Allerdings fokussieren sich diese vielfältigen Bezugnahmen wie bereits angedeutet im sorbischen Blickwinkel sehr stark auf Mukas Zahlenmaterial, also die Quantifizierung der Sorben – und nur wenig auf die geschichtswissenschaftlichen, ethnografischen und soziologischen Aspekte des Textes. Auch eine kritische Analyse von Mukas hierbei getroffenen Zuschreibungen und Postulaten zur sorbischen Kultur ist bisher in sorabistischer Perspektive nicht über erste Ansätze hinausgekommen. Arnošt Muka erfährt heute in der Sorabistik und der Slawistik vor allem als bedeutender Linguist des Niedersorbischen sowie als zentraler Organisator des wissenschaftlichen, (kultur-)politischen und gesellschaftlichen sorbischen Lebens seiner Epoche Wertschätzung. Dass er in dieser zweiten Funktion mit seinen volkskundlichen Arbeiten, allen voran seiner „Statistik“, nachhaltig die Richtung, die kulturtheoretischen Grundannahmen und damit auch die blinden Flecke der sorabistischen Forschung bis zur Mitte des 20. Jahrhunderts und in Teilaspekten noch weit darüber hinaus prägte, geriet dabei etwas aus dem Blick. Mukas „Statistik“ ist im Lauf des 20. Jahrhunderts zu einem diskursgeschichtlichen Denkmal geworden, hinter dem der eigentliche Text verblasste. Es gilt daher in Zukunft, sie wieder zu einer sprechenden Quelle zu machen und für die fruchtbare Analyse neu zu öffnen.

Literatur

Lorenc, Kito: Die Wendische Schifffahrt. Bautzen 2004.

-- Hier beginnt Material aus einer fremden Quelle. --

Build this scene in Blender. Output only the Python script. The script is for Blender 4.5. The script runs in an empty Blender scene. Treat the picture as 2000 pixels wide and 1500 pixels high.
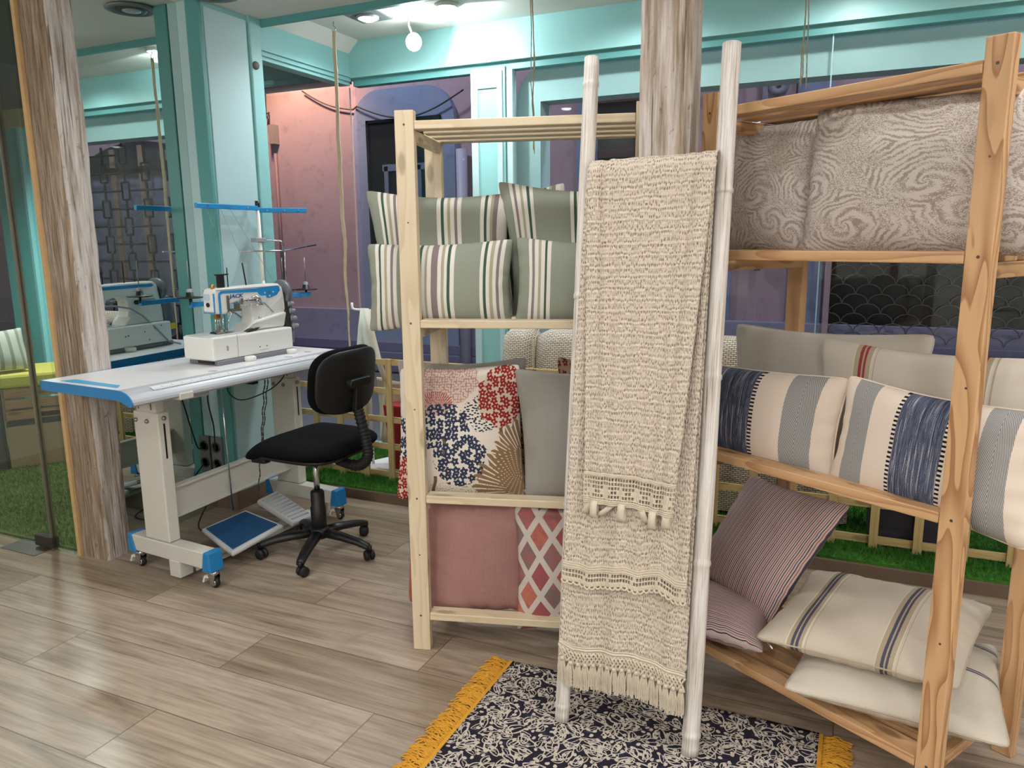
import bpy, math, random
from math import sin, cos, pi, radians, atan2, sqrt, floor
from mathutils import Vector, Matrix, noise
RND = random.Random(11)
SC = bpy.context.scene
COL = SC.collection

# ------------------------------------------------------------------ camera
FPX, PITCH, ROLL, YAW, EYE = 1489.1, .186502, .010521, .426443, Vector((0, 0, 1.5))
_f = Vector((-sin(YAW) * cos(PITCH), cos(YAW) * cos(PITCH), -sin(PITCH)))
_r = Vector((cos(YAW), sin(YAW), 0))
_d = _f.cross(_r)
RX = cos(ROLL) * _r + sin(ROLL) * _d
RD = -sin(ROLL) * _r + cos(ROLL) * _d
cam_data = bpy.data.cameras.new('camera')
cam = bpy.data.objects.new('camera', cam_data)
COL.objects.link(cam)
cam_data.sensor_fit = 'HORIZONTAL'
cam_data.sensor_width = 36
cam_data.lens = FPX / 2000 * 36
cam_data.clip_start = .05
cam_data.clip_end = 200
mw = Matrix((RX, -RD, -_f)).transposed().to_4x4()
mw.translation = EYE
cam.matrix_world = mw
SC.camera = cam


def ray(px, py):
    return RX * ((px - 1000) / FPX) + RD * ((py - 750) / FPX) + _f


def hit(px, py, p, n):
    """the point of the plane (p, n) seen at the photograph's pixel"""
    d = ray(px, py)
    p, n = Vector(p), Vector(n)
    return EYE + d * (n.dot(p - EYE) / n.dot(d))


def atz(px, py, z):
    return hit(px, py, (0, 0, z), (0, 0, 1))


def aty(px, py, y):
    return hit(px, py, (0, y, 0), (0, 1, 0))


def atx(px, py, x):
    return hit(px, py, (x, 0, 0), (1, 0, 0))


# ------------------------------------------------------------------ scene settings
SC.view_settings.view_transform = 'Standard'
SC.view_settings.look = 'None'
SC.view_settings.gamma = 1
SC.view_settings.exposure = 0
SC.view_settings.use_curve_mapping = False
try:
    SC.cycles.use_denoising = True
    SC.cycles.max_bounces = 8
    SC.cycles.use_adaptive_sampling = True
    SC.cycles.adaptive_threshold = .025
    SC.cycles.transparent_max_bounces = 12
    SC.cycles.sample_clamp_indirect = 6
    SC.cycles.caustics_reflective = True
    SC.cycles.blur_glossy = 1.0
    SC.cycles.caustics_refractive = False
except Exception:
    pass


# ------------------------------------------------------------------ node helper
def lin(c):
    f = lambda x: x / 12.92 if x <= .04045 else ((x + .055) / 1.055) ** 2.4
    return tuple(f(v / 255) for v in c[:3]) + (1,)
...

Muka, Arnošt: Statistika łužiskich Serbow. Budyšin 1884–1886.

Norberg, Madlena; Kosta, Peter (Hg.): Arnošt Muka – Ein Sorbe und Universalgelehrter. Potsdam 2004.

Petr, Jan: Arnošt Muka. Budyšin, 1978.

Ramułt, Stefan: Statystyka ludności kaszubskiej. Kraków 1899.

Schuster-Šewc, Heinz: Arnošt Muka als Sorabist und Slawist, in: Lětopis A (1975), S. 130–142.

Tschernik, Ernst: Die Entwicklung der sorbischen Bevölkerung von 1832 bis 1945. Berlin 1954.

Zeil, Wilhelm: Polnisch-sorbische Wissenschaftsbeziehungen im Spiegel unveröffentlichter Briefe Stefan Ramułts an Korla Arnošt Muka 1884 – 1905. In: P Polsko-łużyckie stosunki literackie, Wrocław-Warszawa-Kraków 1970, S. 35–45.